The case announced in August concerned the alleged gathering of information on Guan Yin Citte, a Buddhist group banned in China, on behalf of PRC intelligence. But acts of direct coercion and even violence against dissidents may not be prosecutable under the law. In May, the inquiry flagged language in the Turnbull-era Act that suggests the offence of foreign interference against the exercise of political rights “does not apply to incidents such as harassment or intimidation of diaspora communities in Australia”.

The Australian government can do more to raise the cost of transnational repression in its foreign policy as well. In recent years, Canberra has endorsed statements released by the UN Human Rights Council and the G7 to address and condemn these practices. Despite these commitments, Australia has largely refrained from using unilateral sanctions, visa bans, and other accountability measures for perpetrators. Civil society observers have argued that Australia’s use of its autonomous sanctions regime “has been limited, delayed, overly-cautious and selective.”

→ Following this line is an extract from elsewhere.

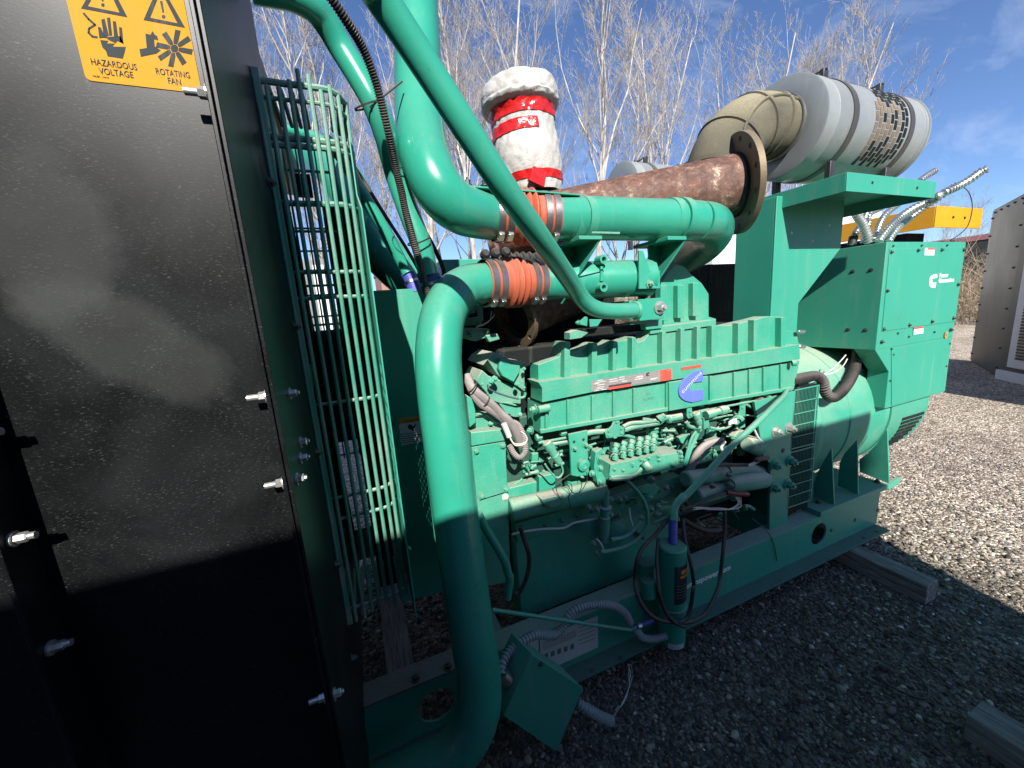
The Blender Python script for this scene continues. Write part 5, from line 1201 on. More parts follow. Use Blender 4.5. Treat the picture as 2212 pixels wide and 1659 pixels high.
# the side that faces the lens is around -Y: angle index 3/4 of the turn
tarp_patch(vi(249), vi(272), 0, NT, .0035).build('red_tape_band', M['redtape'], tarp, smooth=70)
tarp_patch(vi(287), vi(305), int(NT*.45), int(NT*.75), .004).build('red_tape_strip', M['redtape'], tarp, smooth=70)
tarp_patch(vi(386), vi(402), 0, NT, .0035).build('red_tape_band', M['redtape'], tarp, smooth=70)
q_ = [at(1153,358,y=yt_-.165), at(1181,371,y=yt_-.165), at(1176,404,y=yt_-.165), at(1143,388,y=yt_-.165)]
MB().prism(q_, (0,.02,0)).build('red_tape_patch', M['redtape'], tarp, smooth=0)
MB().cyl(at(1151,425,y=yt_)+Vector((0,0,.002)), at(1151,425,y=yt_)-Vector((0,0,.35)), .10, 28).build('intake_stack', M['rust'], G)

# ---- engine: block, covers
eng = MB().box((.50, 1.36, .34), (2.12, 2.05, 1.36)).build('engine_block', M['dark'], G, bevel=.01)
MB().box((.46, 1.31, .45), (1.72, 1.359, 1.10)).build('block_side', M['block_shade'], eng, bevel=.006)
MB().box((.47, 1.27, .26), (1.30, 1.345, .62)).build('oil_pan', M['green_engine'], eng, bevel=.01)
MB().box((.475, 1.255, .622), (1.31, 1.309, .70)).build('pan_rail', M['green_engine'], eng, bevel=.003)
for i in range(11): bolt(eng, (.53+i*.072, 1.255, .66), (0,-1,0), .008, M['green_engine'])
MB().box((1.34, 1.42, ZT0+.0085), (2.0, 1.9, .60)).build('mounting_beam', M['dark'], eng)
MB().box((at(1530,560,y=1.78).x, 1.78, 1.1), (at(1605,560,y=1.78).x+.3, 2.1, at(1560,570,y=1.78).z)).build('rear_turbo_shroud', M['dark'], eng, bevel=.004)

# plenum cover in three tiers
ge = M['green_engine']
A_ = [(1163,827),(1163,788),(1208,771),(1219,738),(1231,738),(1232,761),(1250,757),(1278,742),(1290,740),(1291,749),(1310,746),(1325,735),(1331,738),(1350,736),(1366,727),(1371,728),(1378,740),(1390,736),(1406,717),(1428,713),(1547,703),(1575,703),(1633,690),(1659,683),(1693,685),(1696,714),(1721,717),(1726,745),(1659,757),(1593,767),(1438,788)]
cov = px_plate(A_, 1.19, .07).build('plenum_cover', ge, G, bevel=.002)
B_ = [(1163,826),(1438,786),(1593,765.5),(1659,755.5),(1727,744),(1728,776),(1711,779),(1533,808),(1451,821),(1279,847),(1171,869),(1171,838)]
bnd = px_plate(B_, 1.15, .09).build('cover_band', ge, cov, bevel=.002)
C_ = [(1168,872),(1279,850),(1451,824),(1533,811),(1727,779),(1718,828),(1714,843),(1534,873),(1440,889),(1168,937)]
low = px_plate(C_, 1.172, .11).build('lower_cover', ge, cov, bevel=.002)
D_ = [(1405,722),(1410,665),(1428,640),(1428,612),(1445,585),(1461,570),(1478,576),(1496,595),(1516,612),(1531,635),(1531,684),(1547,689),(1547,708)]
hump = px_plate(D_, 1.225, .06).build('cover_hump', ge, cov, bevel=.002)
px_plate([(1405,708),(1547,690),(1547,703),(1405,722)], 1.18, .04).build('cover_step', ge, cov, bevel=.002)
px_plate([(1171,868.5),(1279,846.5),(1451,820.5),(1533,808),(1711,779),(1711,782),(1533,811),(1451,824),(1279,850),(1168,872)], 1.19, .05).build('gasket', M['dark'], cov, smooth=0)
def rib(u, v0, v1, w, y, t, par, du=0):
    return px_plate([(u-w/2+du, v0), (u+w/2+du, v0), (u+w/2, v1), (u-w/2, v1)], y, t).build('rib', ge, par, bevel=.0015)
for u, v0, v1, w in ((1225,739,818,12),(1284,741,810,11),(1327,737,804,7),(1369,729,798,8),(1434,716,789,8),(1474,709,783,8),(1509,705,778,8),(1541,703,773,8),(1598,698,765,8),(1632,691,760,8),(1692,686,750,10)):
    rib(u, v0, v1, w, 1.162, .029, cov, 1.0)
for u, v0, v1 in ((1434,616,692),(1471,616,687),(1504,611,683)): rib(u, v0, v1, 14, 1.20, .03, hump, .5)
for u, v0, v1 in ((1181,874,934),(1228,864,926),(1281,855,916),(1327,846,908),(1371,839,900),(1442,827,888),(1536,812,872),(1588,804,863),(1621,798,857),(1652,793,852),(1689,787,846)):
    rib(u, v0, v1, 5, 1.162, .012, low, .5)
rib_l = px_plate([(1168,929),(1440,881),(1534,866),(1714,836),(1714,843),(1534,873),(1440,889),(1168,937)], 1.16, .014).build('lower_edge', ge, low, bevel=.0015)
px_plate([(1446,826),(1530,812),(1530,873),(1446,888)], 1.152, .021).build('emblem_pad', ge, low, bevel=.0015)
for uv in ((1213,868),(1210,905)): pass
cyl_px('boss', ZB(1130,800), 1.15, ZB(1290,770), 1.15, 8.5, ge, cov)
bolt(cov, P3(ZB(1095,790), 1.15), (-1,0,0), .012, ge)
bolt(cov, P3(ZB(1040,1080), 1.17), (-1,-.2,0), .010, ge)
cyl_px('boss', T31(205,1480), 1.15, T31(240,1475), 1.14, 6.5, ge, cov)
for (zx, zy) in ((275,1205),(280,1335)): cyl_px('stud', T31(zx-20,zy), 1.17, T31(zx+35,zy), 1.17, 4, M['steel'], cov)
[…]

Unlike in the United States, where civil society groups can submit recommendations for individuals to be sanctioned for transnational repression-related activities under the Khashoggi Ban, Australia lacks mechanisms for watchdogs and human rights defenders to formally contribute to the review process. Activists told us that this absence of opportunities for dialogue and unresponsiveness at the ministerial level to requests made by civil society have made it difficult to determine the rationale for sanctions decisions.

In his 2025 Annual Threat Assessment, ASIO Director-General Mike Burgess stressed that the government has “zero tolerance” for foreign governments’ attempts to harm and harass their diaspora populations in Australia. The government has made progress in recognising the problem and establishing structures to blunt the effects of foreign interference.

More work remains to strengthen the response. Training on the array of transnational repression tactics is essential to enable subnational law enforcement to quickly deal with reported incidents. Greater transparency and follow-up related to investigations funnelled through the National Security Hotline, and a human rights-focused contact point providing support and advice to those targeted, would increase the trust of diaspora members in the government’s efforts.

Providing immigrant groups digital security guides and the resources and funding to create their own toolkits would help enhance the resiliency of targeted individuals. Similarly, diplomats and other foreign policy specialists should also consider fielding more input from civil society when making sanctions decisions related to transnational repression.

The issue of transnational repression is gaining traction among democratic governments. The Australian government should seize this opportunity to advance its domestic and foreign policy responses to the problem.